The question of whether, in extreme and sufficiently harsh circumstances, transferees might be able to claim some type of duty or obligation to protect against expropriation awaits development in the case law. An unreported LLC case suggests the answer might be yes, but the decision rests primarily on the wording of the LLC’s operating agreement.  In Kohannim v. Katoli, 08-11-00155-CV, 2013 WL 3943078, at *10-11 (Tex. App.
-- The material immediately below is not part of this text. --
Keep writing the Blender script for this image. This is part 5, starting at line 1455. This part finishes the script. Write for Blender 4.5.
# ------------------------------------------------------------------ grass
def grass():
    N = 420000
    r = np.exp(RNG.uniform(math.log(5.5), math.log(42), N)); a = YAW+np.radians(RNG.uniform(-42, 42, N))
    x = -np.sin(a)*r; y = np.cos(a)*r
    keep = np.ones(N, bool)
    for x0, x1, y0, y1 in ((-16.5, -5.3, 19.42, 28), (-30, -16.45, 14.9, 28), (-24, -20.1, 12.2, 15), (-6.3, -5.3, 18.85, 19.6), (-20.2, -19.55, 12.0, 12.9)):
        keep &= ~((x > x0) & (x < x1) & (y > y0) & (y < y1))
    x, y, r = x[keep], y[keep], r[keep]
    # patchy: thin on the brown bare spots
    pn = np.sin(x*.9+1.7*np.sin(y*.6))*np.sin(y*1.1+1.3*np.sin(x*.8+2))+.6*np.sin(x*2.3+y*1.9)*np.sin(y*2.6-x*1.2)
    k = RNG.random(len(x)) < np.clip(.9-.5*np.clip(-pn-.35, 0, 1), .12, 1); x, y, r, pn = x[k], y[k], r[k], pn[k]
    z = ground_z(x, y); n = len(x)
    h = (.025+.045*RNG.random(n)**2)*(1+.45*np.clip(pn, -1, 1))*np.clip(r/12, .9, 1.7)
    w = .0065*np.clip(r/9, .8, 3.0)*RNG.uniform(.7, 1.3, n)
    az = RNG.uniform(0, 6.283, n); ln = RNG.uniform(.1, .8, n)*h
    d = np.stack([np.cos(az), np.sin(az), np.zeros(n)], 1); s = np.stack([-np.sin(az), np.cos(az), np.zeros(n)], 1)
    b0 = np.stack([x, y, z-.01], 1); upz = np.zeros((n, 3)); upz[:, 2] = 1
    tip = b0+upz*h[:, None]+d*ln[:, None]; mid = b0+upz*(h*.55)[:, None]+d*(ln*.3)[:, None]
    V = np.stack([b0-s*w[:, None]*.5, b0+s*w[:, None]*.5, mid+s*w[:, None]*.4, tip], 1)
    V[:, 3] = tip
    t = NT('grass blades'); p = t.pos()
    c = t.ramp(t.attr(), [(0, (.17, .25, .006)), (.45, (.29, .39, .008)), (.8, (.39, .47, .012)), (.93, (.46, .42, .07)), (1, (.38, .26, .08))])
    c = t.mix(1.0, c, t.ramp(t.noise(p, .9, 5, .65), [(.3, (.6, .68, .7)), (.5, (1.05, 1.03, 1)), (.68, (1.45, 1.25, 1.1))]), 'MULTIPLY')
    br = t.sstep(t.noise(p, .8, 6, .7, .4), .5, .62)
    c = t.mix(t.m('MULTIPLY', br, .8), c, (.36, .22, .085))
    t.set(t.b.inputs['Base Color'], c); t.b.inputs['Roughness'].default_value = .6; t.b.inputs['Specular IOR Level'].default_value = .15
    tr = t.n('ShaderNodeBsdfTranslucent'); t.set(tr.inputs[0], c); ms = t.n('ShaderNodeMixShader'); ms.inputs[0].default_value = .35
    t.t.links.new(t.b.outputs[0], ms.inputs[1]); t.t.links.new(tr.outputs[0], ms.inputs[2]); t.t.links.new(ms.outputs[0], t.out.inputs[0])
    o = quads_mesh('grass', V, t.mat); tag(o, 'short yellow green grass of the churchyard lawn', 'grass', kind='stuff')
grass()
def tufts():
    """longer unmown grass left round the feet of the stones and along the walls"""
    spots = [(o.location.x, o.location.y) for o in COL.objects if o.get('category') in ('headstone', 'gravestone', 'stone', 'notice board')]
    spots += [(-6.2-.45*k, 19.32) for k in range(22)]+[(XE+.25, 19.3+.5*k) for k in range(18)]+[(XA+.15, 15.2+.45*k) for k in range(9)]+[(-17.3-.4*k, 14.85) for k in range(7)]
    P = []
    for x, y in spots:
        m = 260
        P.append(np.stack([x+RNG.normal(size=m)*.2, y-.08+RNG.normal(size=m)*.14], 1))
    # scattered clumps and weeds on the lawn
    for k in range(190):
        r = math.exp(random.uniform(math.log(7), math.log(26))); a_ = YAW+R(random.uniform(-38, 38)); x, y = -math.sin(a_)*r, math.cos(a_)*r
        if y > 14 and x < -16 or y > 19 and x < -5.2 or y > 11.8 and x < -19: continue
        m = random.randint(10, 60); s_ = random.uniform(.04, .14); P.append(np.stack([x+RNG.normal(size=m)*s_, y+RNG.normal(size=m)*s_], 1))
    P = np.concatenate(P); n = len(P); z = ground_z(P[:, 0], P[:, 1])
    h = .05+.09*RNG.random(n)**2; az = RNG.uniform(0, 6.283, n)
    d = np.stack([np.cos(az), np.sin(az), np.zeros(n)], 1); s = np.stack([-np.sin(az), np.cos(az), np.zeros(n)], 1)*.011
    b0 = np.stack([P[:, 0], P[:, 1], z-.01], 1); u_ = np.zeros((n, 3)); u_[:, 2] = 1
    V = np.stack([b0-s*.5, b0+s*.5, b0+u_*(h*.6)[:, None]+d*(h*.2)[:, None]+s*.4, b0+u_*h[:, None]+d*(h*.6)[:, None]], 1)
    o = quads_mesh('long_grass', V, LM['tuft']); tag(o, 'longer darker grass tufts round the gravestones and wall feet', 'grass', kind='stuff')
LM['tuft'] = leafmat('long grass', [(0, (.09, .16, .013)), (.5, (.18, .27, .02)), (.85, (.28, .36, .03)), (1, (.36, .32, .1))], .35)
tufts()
July 24, 2013), the court: (i) noted that the LLC’s “Regulations provide[] for the distribution of ‘available cash’ to members quarterly provided that the available cash is not needed for a reasonable working capital reserve”; (ii) also noted that “Jacob [the defendant member] paid himself $100,000 for management services that were not performed and failed to make any profit distributions to Mike [former member and ex-spouse of the plaintiff Parvaneh] or Parvaneh [ex-spouse of Mike, who became Mike’s transferee as part of their divorce proceeding] even though more than $250,000 in undistributed profit had accumulated in the company’s accounts since the mortgage on the property had been paid off in February 2007”; and (iii) concluded that “more than a scintilla of evidence supports the trial court’s finding that Jacob failed to make profit distributions to Parvaneh.” In essence, the court upheld a finding that Jacob had breached (or caused the LLC to breach) a contractual obligation to make distributions. But the court went further: “We also agree with the trial court’s conclusion that the established facts demonstrated Jacob engaged in wrongful conduct and exhibited a lack of fair dealing in the company’s affairs to the prejudice of Parvaneh.” Id. at *11.